# WHAT YOU HAVE TO DO:
From the listing that follows, extract every line and set it down unaltered.

# AVAILABLE DATA:
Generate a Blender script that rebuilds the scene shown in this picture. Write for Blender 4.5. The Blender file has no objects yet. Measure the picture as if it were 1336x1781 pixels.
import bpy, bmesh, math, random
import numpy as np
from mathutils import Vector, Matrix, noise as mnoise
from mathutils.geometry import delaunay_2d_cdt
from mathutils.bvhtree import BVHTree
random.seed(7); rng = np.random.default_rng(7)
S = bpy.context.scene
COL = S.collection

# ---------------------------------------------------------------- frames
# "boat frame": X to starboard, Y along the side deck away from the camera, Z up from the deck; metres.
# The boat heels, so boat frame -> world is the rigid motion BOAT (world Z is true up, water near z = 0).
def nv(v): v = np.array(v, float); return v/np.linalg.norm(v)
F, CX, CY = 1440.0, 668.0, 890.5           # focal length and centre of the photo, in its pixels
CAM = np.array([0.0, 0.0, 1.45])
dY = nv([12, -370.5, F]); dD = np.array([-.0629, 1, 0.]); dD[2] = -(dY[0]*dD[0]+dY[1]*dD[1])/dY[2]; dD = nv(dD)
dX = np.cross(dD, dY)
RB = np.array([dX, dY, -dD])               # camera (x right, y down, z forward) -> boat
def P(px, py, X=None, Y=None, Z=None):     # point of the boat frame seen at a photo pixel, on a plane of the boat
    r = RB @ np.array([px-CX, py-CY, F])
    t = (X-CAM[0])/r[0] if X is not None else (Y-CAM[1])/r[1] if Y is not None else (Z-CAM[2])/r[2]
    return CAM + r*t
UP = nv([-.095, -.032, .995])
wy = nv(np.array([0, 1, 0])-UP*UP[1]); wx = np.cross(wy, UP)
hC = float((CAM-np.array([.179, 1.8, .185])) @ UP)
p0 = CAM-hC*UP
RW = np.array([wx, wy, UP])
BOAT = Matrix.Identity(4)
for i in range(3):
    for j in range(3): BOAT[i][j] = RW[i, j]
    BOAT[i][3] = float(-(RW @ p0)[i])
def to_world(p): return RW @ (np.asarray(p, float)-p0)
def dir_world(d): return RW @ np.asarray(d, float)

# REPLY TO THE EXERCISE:
Generate a Blender script that rebuilds the scene shown in this picture. Write for Blender 4.5. The Blender file has no objects yet. Measure the picture as if it were 1336x1781 pixels.
import bpy, bmesh, math, random
import numpy as np
from mathutils import Vector, Matrix, noise as mnoise
from mathutils.geometry import delaunay_2d_cdt
from mathutils.bvhtree import BVHTree
random.seed(7); rng = np.random.default_rng(7)
S = bpy.context.scene
COL = S.collection

# ---------------------------------------------------------------- frames
# "boat frame": X to starboard, Y along the side deck away from the camera, Z up from the deck; metres.
# The boat heels, so boat frame -> world is the rigid motion BOAT (world Z is true up, water near z = 0).
def nv(v): v = np.array(v, float); return v/np.linalg.norm(v)
F, CX, CY = 1440.0, 668.0, 890.5           # focal length and centre of the photo, in its pixels
CAM = np.array([0.0, 0.0, 1.45])
dY = nv([12, -370.5, F]); dD = np.array([-.0629, 1, 0.]); dD[2] = -(dY[0]*dD[0]+dY[1]*dD[1])/dY[2]; dD = nv(dD)
dX = np.cross(dD, dY)
RB = np.array([dX, dY, -dD])               # camera (x right, y down, z forward) -> boat
def P(px, py, X=None, Y=None, Z=None):     # point of the boat frame seen at a photo pixel, on a plane of the boat
    r = RB @ np.array([px-CX, py-CY, F])
    t = (X-CAM[0])/r[0] if X is not None else (Y-CAM[1])/r[1] if Y is not None else (Z-CAM[2])/r[2]
    return CAM + r*t
UP = nv([-.095, -.032, .995])
wy = nv(np.array([0, 1, 0])-UP*UP[1]); wx = np.cross(wy, UP)
hC = float((CAM-np.array([.179, 1.8, .185])) @ UP)
p0 = CAM-hC*UP
RW = np.array([wx, wy, UP])
BOAT = Matrix.Identity(4)
for i in range(3):
    for j in range(3): BOAT[i][j] = RW[i, j]
    BOAT[i][3] = float(-(RW @ p0)[i])
def to_world(p): return RW @ (np.asarray(p, float)-p0)
def dir_world(d): return RW @ np.asarray(d, float)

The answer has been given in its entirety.